Input material –
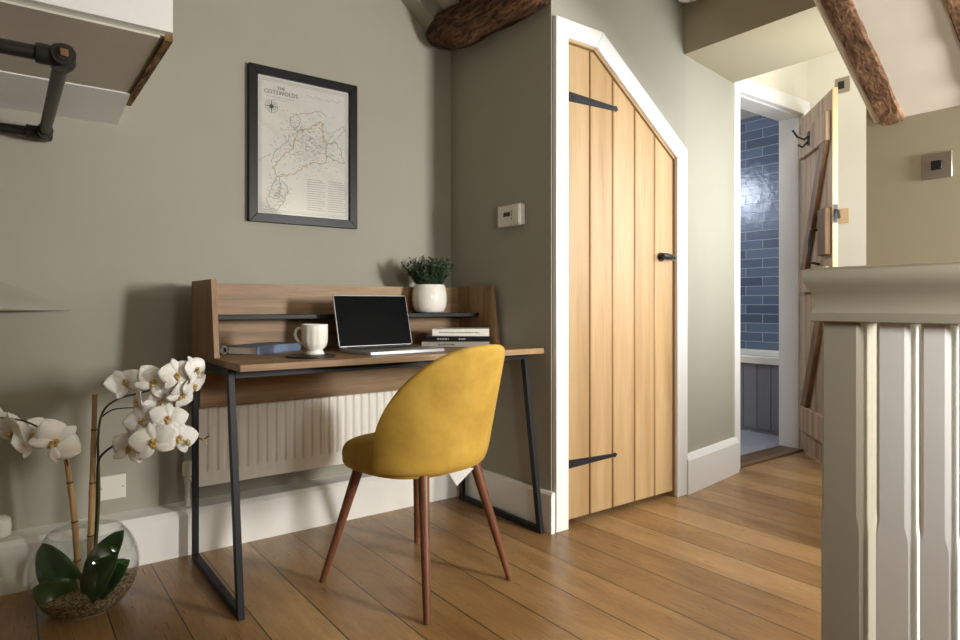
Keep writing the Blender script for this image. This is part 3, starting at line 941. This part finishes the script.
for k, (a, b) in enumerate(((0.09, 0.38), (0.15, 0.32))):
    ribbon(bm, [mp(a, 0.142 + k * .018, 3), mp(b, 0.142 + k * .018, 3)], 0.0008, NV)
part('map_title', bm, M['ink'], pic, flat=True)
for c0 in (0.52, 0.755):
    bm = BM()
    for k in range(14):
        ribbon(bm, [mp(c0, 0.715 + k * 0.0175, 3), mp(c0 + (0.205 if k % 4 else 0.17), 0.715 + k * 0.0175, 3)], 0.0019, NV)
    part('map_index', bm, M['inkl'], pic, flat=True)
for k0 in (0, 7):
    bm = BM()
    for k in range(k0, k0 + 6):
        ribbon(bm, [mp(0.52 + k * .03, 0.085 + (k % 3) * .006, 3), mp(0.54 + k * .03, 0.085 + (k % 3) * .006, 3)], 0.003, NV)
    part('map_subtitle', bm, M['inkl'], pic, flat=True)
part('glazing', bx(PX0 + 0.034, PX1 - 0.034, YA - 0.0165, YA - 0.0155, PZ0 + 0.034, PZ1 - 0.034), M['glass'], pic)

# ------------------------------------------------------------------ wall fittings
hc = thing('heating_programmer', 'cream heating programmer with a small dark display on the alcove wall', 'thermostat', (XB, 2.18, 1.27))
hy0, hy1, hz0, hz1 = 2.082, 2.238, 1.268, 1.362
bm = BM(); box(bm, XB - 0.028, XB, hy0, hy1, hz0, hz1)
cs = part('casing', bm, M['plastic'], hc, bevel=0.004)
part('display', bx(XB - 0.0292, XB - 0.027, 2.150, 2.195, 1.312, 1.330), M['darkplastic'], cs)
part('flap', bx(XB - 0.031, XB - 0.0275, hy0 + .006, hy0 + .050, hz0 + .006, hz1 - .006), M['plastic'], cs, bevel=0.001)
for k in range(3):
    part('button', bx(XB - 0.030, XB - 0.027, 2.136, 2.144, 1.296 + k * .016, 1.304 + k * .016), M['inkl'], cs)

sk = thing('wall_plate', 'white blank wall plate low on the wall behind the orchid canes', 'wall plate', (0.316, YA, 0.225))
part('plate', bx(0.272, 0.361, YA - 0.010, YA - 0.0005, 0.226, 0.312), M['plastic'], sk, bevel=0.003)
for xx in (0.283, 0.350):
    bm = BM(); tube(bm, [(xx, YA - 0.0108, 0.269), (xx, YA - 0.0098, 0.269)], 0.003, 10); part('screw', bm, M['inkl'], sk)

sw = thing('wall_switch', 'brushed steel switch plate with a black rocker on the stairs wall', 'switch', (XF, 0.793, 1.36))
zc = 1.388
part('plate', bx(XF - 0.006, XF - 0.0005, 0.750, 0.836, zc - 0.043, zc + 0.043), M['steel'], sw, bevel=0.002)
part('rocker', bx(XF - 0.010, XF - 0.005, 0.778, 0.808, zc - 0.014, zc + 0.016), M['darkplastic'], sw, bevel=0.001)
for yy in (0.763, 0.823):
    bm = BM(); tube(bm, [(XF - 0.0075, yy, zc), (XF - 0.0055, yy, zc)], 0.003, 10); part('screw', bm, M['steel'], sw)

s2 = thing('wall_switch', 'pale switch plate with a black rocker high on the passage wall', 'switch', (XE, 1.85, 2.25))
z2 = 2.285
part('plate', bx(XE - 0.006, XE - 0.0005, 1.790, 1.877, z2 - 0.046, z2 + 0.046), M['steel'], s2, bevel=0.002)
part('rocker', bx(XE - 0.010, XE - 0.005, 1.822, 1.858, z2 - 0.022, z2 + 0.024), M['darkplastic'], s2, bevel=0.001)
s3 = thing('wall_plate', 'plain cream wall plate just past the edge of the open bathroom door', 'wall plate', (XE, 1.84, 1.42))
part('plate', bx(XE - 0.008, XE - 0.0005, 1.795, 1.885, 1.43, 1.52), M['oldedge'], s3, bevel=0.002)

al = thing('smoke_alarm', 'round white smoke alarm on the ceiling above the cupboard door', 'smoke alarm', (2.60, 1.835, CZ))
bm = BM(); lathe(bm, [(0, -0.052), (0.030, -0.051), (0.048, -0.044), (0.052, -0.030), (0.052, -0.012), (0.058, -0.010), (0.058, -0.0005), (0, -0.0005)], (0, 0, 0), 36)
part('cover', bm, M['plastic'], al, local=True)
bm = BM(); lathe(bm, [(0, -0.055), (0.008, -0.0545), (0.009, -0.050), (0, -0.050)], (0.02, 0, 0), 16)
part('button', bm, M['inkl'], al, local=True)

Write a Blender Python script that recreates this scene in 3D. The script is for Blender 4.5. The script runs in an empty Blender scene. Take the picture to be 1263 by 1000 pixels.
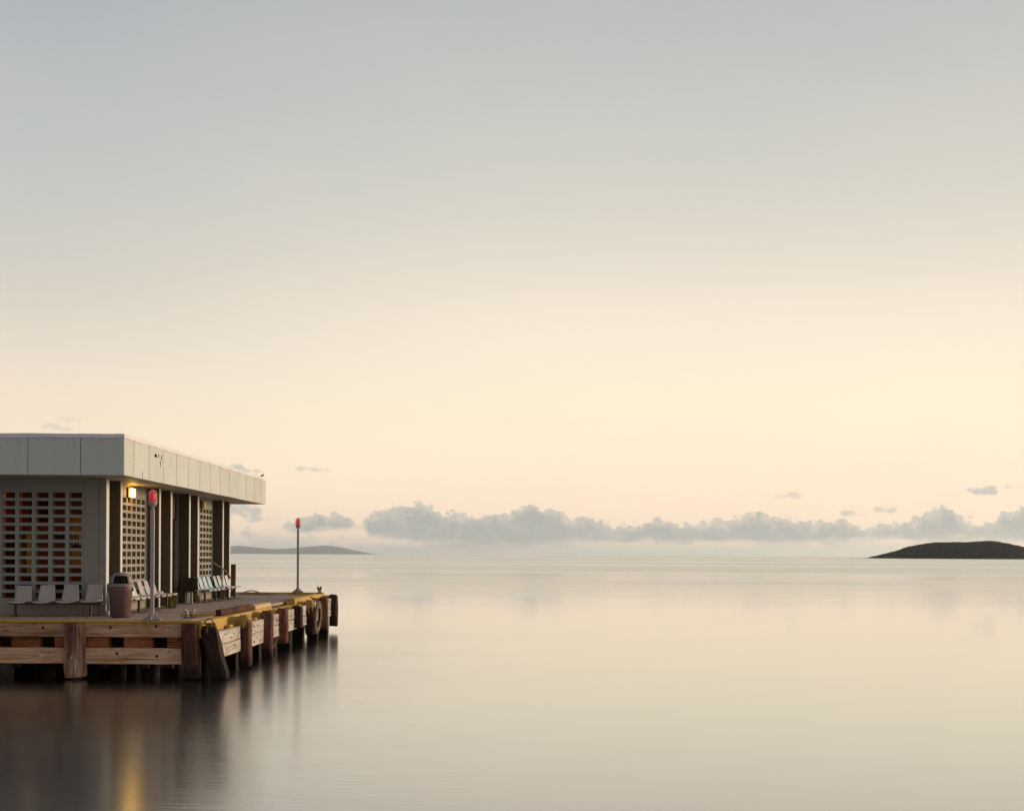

To do – Repeat the lines from where the entries begin to the line with "bm = BM(); tube(bm, [(xx, YA", both included. Any picture is left out.

Answer below –
Keep writing the Blender script for this image. This is part 3, starting at line 941. This part finishes the script.
for k, (a, b) in enumerate(((0.09, 0.38), (0.15, 0.32))):
    ribbon(bm, [mp(a, 0.142 + k * .018, 3), mp(b, 0.142 + k * .018, 3)], 0.0008, NV)
part('map_title', bm, M['ink'], pic, flat=True)
for c0 in (0.52, 0.755):
    bm = BM()
    for k in range(14):
        ribbon(bm, [mp(c0, 0.715 + k * 0.0175, 3), mp(c0 + (0.205 if k % 4 else 0.17), 0.715 + k * 0.0175, 3)], 0.0019, NV)
    part('map_index', bm, M['inkl'], pic, flat=True)
for k0 in (0, 7):
    bm = BM()
    for k in range(k0, k0 + 6):
        ribbon(bm, [mp(0.52 + k * .03, 0.085 + (k % 3) * .006, 3), mp(0.54 + k * .03, 0.085 + (k % 3) * .006, 3)], 0.003, NV)
    part('map_subtitle', bm, M['inkl'], pic, flat=True)
part('glazing', bx(PX0 + 0.034, PX1 - 0.034, YA - 0.0165, YA - 0.0155, PZ0 + 0.034, PZ1 - 0.034), M['glass'], pic)

# ------------------------------------------------------------------ wall fittings
hc = thing('heating_programmer', 'cream heating programmer with a small dark display on the alcove wall', 'thermostat', (XB, 2.18, 1.27))
hy0, hy1, hz0, hz1 = 2.082, 2.238, 1.268, 1.362
bm = BM(); box(bm, XB - 0.028, XB, hy0, hy1, hz0, hz1)
cs = part('casing', bm, M['plastic'], hc, bevel=0.004)
part('display', bx(XB - 0.0292, XB - 0.027, 2.150, 2.195, 1.312, 1.330), M['darkplastic'], cs)
part('flap', bx(XB - 0.031, XB - 0.0275, hy0 + .006, hy0 + .050, hz0 + .006, hz1 - .006), M['plastic'], cs, bevel=0.001)
for k in range(3):
    part('button', bx(XB - 0.030, XB - 0.027, 2.136, 2.144, 1.296 + k * .016, 1.304 + k * .016), M['inkl'], cs)

sk = thing('wall_plate', 'white blank wall plate low on the wall behind the orchid canes', 'wall plate', (0.316, YA, 0.225))
part('plate', bx(0.272, 0.361, YA - 0.010, YA - 0.0005, 0.226, 0.312), M['plastic'], sk, bevel=0.003)
for xx in (0.283, 0.350):
    bm = BM(); tube(bm, [(xx, YA - 0.0108, 0.269), (xx, YA - 0.0098, 0.269)], 0.003, 10); part('screw', bm, M['inkl'], sk)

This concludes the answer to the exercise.